Hansard shows that Parliament raised the possibility that other countries could authorise prosecutors and policemen to issue EAWs. Although an amendment was proposed to define a judicial authority (and prevent policemen and prosecutors from issuing EAWs), in the end the amendment was not incorporated into law because it impositions upon foreign countries in UK law was considered excessive at the time. Instead, in the cited discussions it was established that Parliament would rely on a similar and similarly robust judicial process in the EU countries issuing EAWs as in the UK.
Although the Framework Decision accepts that member states can designate who is a judicial authority, the Framework Decision is not a part of UK law. Parliament deliberately deviated from the Framework Decision in the 2003 Extradition Act, and the House of Lords stated in 2006 (in Cando Armas) that where the wording of the 2003 Extradition Act deviated from the Framework Decision, this was due to a deliberate attempt by Parliament to provide necessary protections against unlawful infringement of the right to liberty. The 2003 Extradition Act provides for additional ’due process’ safeguards.

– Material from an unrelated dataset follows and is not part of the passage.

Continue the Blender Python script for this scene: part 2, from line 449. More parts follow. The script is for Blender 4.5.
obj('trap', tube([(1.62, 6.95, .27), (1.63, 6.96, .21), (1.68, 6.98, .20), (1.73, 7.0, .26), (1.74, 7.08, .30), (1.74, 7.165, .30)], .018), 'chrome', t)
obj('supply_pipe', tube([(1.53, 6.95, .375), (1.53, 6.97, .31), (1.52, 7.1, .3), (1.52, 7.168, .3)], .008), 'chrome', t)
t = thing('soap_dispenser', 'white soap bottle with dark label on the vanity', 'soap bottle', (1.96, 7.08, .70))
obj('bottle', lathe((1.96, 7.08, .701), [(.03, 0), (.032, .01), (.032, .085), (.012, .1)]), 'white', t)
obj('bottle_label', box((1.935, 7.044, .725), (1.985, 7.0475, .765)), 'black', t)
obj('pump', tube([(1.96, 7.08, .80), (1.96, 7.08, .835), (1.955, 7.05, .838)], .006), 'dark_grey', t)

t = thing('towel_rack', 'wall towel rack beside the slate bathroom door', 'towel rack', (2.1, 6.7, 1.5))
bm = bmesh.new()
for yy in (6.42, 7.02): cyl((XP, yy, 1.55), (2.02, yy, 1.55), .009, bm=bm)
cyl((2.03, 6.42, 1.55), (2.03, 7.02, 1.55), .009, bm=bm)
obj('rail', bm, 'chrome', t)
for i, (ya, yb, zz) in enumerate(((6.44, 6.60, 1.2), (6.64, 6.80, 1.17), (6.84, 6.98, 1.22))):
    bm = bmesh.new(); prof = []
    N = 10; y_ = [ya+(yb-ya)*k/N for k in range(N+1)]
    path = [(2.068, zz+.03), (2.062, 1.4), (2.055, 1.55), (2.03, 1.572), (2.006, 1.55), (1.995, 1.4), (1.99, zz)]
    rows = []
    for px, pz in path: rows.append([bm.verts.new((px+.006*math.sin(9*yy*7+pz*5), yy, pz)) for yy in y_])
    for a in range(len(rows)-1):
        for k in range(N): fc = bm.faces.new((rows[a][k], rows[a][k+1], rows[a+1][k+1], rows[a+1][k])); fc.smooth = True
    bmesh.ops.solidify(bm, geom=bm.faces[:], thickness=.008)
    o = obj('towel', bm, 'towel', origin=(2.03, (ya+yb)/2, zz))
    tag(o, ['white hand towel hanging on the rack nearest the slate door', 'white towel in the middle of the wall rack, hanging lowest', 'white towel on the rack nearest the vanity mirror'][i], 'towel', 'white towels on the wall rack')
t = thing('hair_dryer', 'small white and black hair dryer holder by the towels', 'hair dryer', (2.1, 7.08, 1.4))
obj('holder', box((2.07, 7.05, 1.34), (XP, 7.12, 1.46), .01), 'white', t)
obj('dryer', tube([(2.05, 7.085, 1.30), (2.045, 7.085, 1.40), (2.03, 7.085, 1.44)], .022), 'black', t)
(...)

The UK Extradition Act deliberately carved out the ability for the UK to determine whether an EAW has been issued by an independent judicial body (section 2.2 of the Extradition Act).
Julian Assange’s defence team rejects the judgment of the Enander case, a habeas corpus case in which the Divisional Court ruled that an executive officer could be a judicial authority within the meaning of the 2003 Act. Enander was decided without taking into consideration Hansard or theCando Armas case (which was subsequently decided). The case law on who is a judicial authority has significantly developed since. Enander emptied the term judicial authority of Parliament’s intended meaning. The court simply abdicated its duty to test the impartiality and independence of the authority issuing the EAW, so as to not undermine the EU principle of mutual recognition. And yet the principle of mutual trust and recognition can only be strengthened on the condition that such decisions are taken by independent and impartial judicial authorities.